- [Set task]
Extract the lines that hold the string "wide".
━━━━━━━━━━
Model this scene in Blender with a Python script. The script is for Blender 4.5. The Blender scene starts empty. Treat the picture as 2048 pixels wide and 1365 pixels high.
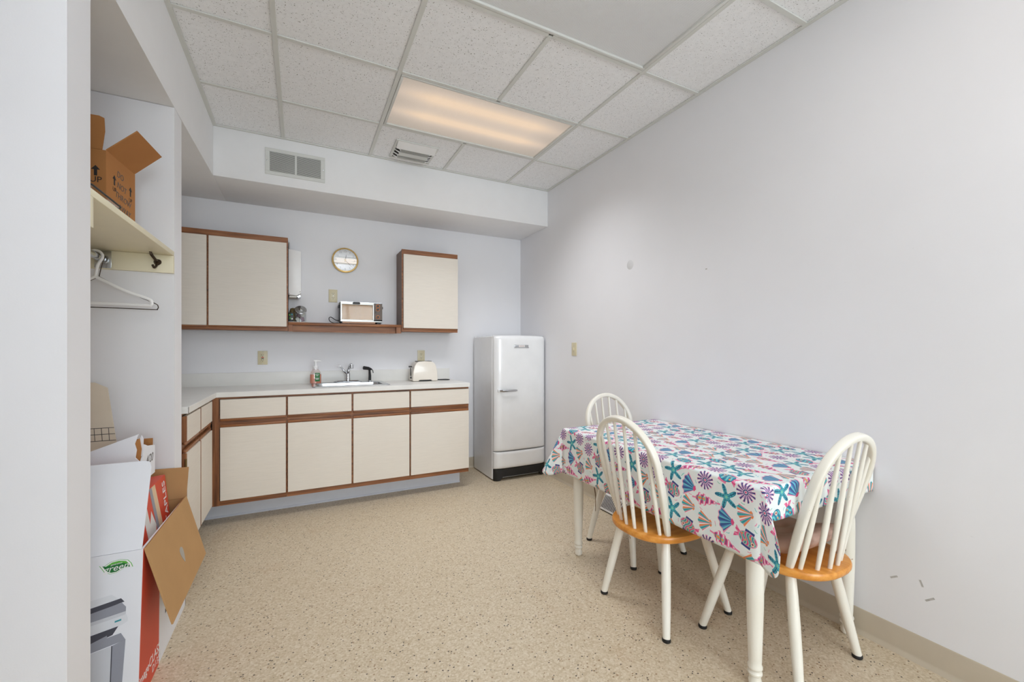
import bpy, bmesh, math, random
import numpy as np
from mathutils import Vector, Matrix
PI = math.pi
random.seed(7)
C = bpy.context.scene.collection
SC = bpy.context.scene
# ------------------------------------------------------------------ camera, sky, lights, exposure
CAMZ, YAW = 1.2337, 0.4667
cd = bpy.data.cameras.new('camera'); cam = bpy.data.objects.new('camera', cd); C.objects.link(cam)
cam.location = (0, 0, CAMZ); cam.rotation_euler = (PI/2, 0, -YAW)
cd.sensor_width = 36; cd.lens = 838.3*36/2048; cd.shift_y = (698.9-682.5)/2048; cd.clip_start = .02
SC.camera = cam
wd = bpy.data.worlds.new('sky'); SC.world = wd; wd.use_nodes = True
bg = wd.node_tree.nodes['Background']; bg.inputs[0].default_value = (.86, .93, 1, 1); bg.inputs[1].default_value = .8
def area(name, loc, rot, sx, sy, power, col):
    l = bpy.data.lights.new(name, 'AREA'); l.shape = 'RECTANGLE'; l.size = sx; l.size_y = sy; l.energy = power; l.color = col
    o = bpy.data.objects.new(name, l); C.objects.link(o); o.location = loc; o.rotation_euler = rot; return o
area('window_daylight', (.75, -4.85, 1.55), (PI/2, 0, 0), 2.6, 1.9, 205, (.91, .97, 1.035))
area('ceiling_light_lamp', (1.1045, 2.6845, 2.785), (0, 0, 0), 1.12, .52, 13, (.94, .95, .98)).data.spread = math.radians(122)   # the lit troffer throws its light downwards
def spot(name, loc, rot, cone, blend, power, col):
    l = bpy.data.lights.new(name, 'SPOT'); l.energy = power; l.color = col; l.spot_size = cone; l.spot_blend = blend; l.shadow_soft_size = .12
    o = bpy.data.objects.new(name, l); C.objects.link(o); o.location = loc; o.rotation_euler = rot; return o
spot('added_ceiling_bounce', (.45, -.2, 1.65), (PI, 0, 0), math.radians(122), .7, 175, (.91, .97, 1.045))                            # unseen lamp added to brighten the ceiling and, by bounce, the room
vs = SC.view_settings; vs.view_transform = 'Standard'; vs.look = 'None'; vs.exposure = .04; vs.gamma = 1; vs.use_curve_mapping = False
SC.cycles.max_bounces = 10; SC.cycles.diffuse_bounces = 6; SC.cycles.transparent_max_bounces = 12
SC.cycles.caustics_reflective = False; SC.cycles.caustics_refractive = False

# ------------------------------------------------------------------ materials
def s2l(c): return tuple((x/12.92 if x <= .04045 else ((x+.055)/1.055)**2.4) for x in c)
def rgb(r, g, b): return s2l((r/255, g/255, b/255)) + (1,)
class NT:
    def __init__(s, name):
        s.m = bpy.data.materials.new(name); s.m.use_nodes = True; s.t = s.m.node_tree; s.p = s.t.nodes['Principled BSDF']
        s.out = s.t.nodes['Material Output']
    def n(s, typ, **kw):
        x = s.t.nodes.new(typ)
        for k, v in kw.items():
            if k in x.inputs: x.inputs[k].default_value = v
            else: setattr(x, k, v)
        return x
    def l(s, a, b): s.t.links.new(a, b)
    def coord(s, scale=(1, 1, 1), rot=(0, 0, 0), rnd=False):
        tc = s.n('ShaderNodeTexCoord'); mp = s.n('ShaderNodeMapping'); mp.inputs['Scale'].default_value = scale; mp.inputs['Rotation'].default_value = rot
        src = tc.outputs['Object']
        if rnd:
            oi = s.n('ShaderNodeObjectInfo'); ad = s.n('ShaderNodeVectorMath', operation='MULTIPLY_ADD')
            s.l(oi.outputs['Random'], ad.inputs[0]); ad.inputs[1].default_value = (13.7, 9.1, 5.3); s.l(src, ad.inputs[2]); src = ad.outputs[0]
        s.l(src, mp.inputs['Vector']); return mp.outputs['Vector']
    def ramp(s, fac, stops, interp='LINEAR'):
        r = s.n('ShaderNodeValToRGB'); r.color_ramp.interpolation = interp; e = r.color_ramp.elements
        while len(e) < len(stops): e.new(.5)
        for el, (p, c) in zip(e, stops): el.position = p; el.color = c if len(c) == 4 else tuple(c)+(1,)
        s.l(fac, r.inputs[0]); return r.outputs['Color']
    def noise(s, vec, scale, detail=3, rough=.5):
        x = s.n('ShaderNodeTexNoise', Scale=scale, Detail=detail, Roughness=rough); s.l(vec, x.inputs['Vector']); return x.outputs['Fac']
    def mix(s, fac, a, b, mode='MIX'):
        x = s.n('ShaderNodeMix', data_type='RGBA', blend_type=mode)
        for sock, v in ((x.inputs[0], fac), (x.inputs[6], a), (x.inputs[7], b)):
            if hasattr(v, 'is_linked') or hasattr(v, 'links'): s.l(v, sock)
            else: sock.default_value = v
        return x.outputs[2]
    def bump(s, h, strength=.2, dist=.002):
        b = s.n('ShaderNodeBump', Strength=strength, Distance=dist); s.l(h, b.inputs['Height']); s.l(b.outputs[0], s.p.inputs['Normal'])
def plain(name, col, rough=.5, metal=0, var=.06, scale=9, coat=0, spec=.5, bump=0, bscale=200):
    k = NT(name); v = k.coord(); f = k.noise(v, scale, 4)
    c2 = tuple(x*(1-var) for x in col[:3])+(1,); c1 = tuple(min(1, x*(1+var*.4)) for x in col[:3])+(1,)
    k.l(k.ramp(f, [(.3, c2), (.7, c1)]), k.p.inputs['Base Color'])
    k.p.inputs['Roughness'].default_value = rough; k.p.inputs['Metallic'].default_value = metal
    k.p.inputs['Coat Weight'].default_value = coat; k.p.inputs['Specular IOR Level'].default_value = spec
    if bump: k.bump(k.noise(v, bscale, 2), bump, .001)
    return k.m
def wood(name, axis, dark, mid, light, rough=.45, g=1.0):
    k = NT(name); sc = [38*g, 38*g, 38*g]; sc[axis] = 2.2*g
    v = k.coord(tuple(sc), rnd=True); f = k.noise(v, 1.3, 5, .6)
    k.l(k.ramp(f, [(.3, dark), (.5, mid), (.7, light)]), k.p.inputs['Base Color']); k.p.inputs['Roughness'].default_value = rough
    sc2 = [260, 260, 260]; sc2[axis] = 9; k.bump(k.noise(k.coord(tuple(sc2)), 1, 2), .25, .0006); return k.m
OAK = [wood('oak_%s' % 'xyz'[a], a, rgb(96, 57, 29), rgb(140, 87, 49), rgb(170, 114, 70)) for a in range(3)]
OAKD = wood('oak_side', 2, rgb(88, 62, 46), rgb(106, 78, 60), rgb(120, 92, 74))
HONEY = wood('honey_wood', 1, rgb(198, 124, 44), rgb(222, 148, 62), rgb(236, 170, 86), .3, .6)
def wall_mat():
    k = NT('wall_paint'); v = k.coord(); f = k.noise(v, 1.7, 4); a = k.ramp(f, [(.3, rgb(232, 232, 235)), (.7, rgb(236, 236, 239))])
    sm = k.noise(k.coord((1, 2.5, 5)), 7, 6, .7); col = k.mix(k.ramp(sm, [(.70, (0, 0, 0)), (.80, (.3, .3, .3))]), a, rgb(170, 168, 166))
    k.l(col, k.p.inputs['Base Color']); k.p.inputs['Roughness'].default_value = .62; k.p.inputs['Specular IOR Level'].default_value = .3
    k.bump(k.noise(v, 260, 2), .12, .0008); return k.m
WALL = wall_mat()
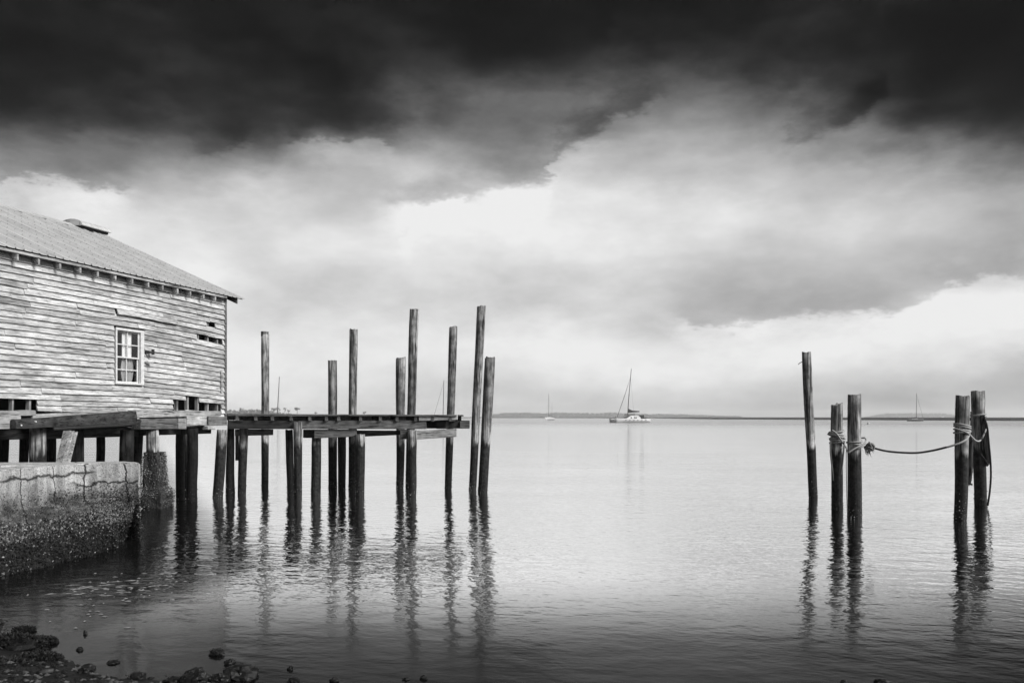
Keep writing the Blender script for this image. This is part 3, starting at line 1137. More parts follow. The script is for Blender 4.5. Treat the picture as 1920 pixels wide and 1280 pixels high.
━━━━━━━━━━
- [Solved problem]
Model this scene in Blender with a Python script. The script is for Blender 4.5. The Blender scene starts empty. Treat the picture as 2048 pixels wide and 1365 pixels high.
Keep writing the Blender script for this image. This is part 3, starting at line 1137. More parts follow. The script is for Blender 4.5. Treat the picture as 1920 pixels wide and 1280 pixels high.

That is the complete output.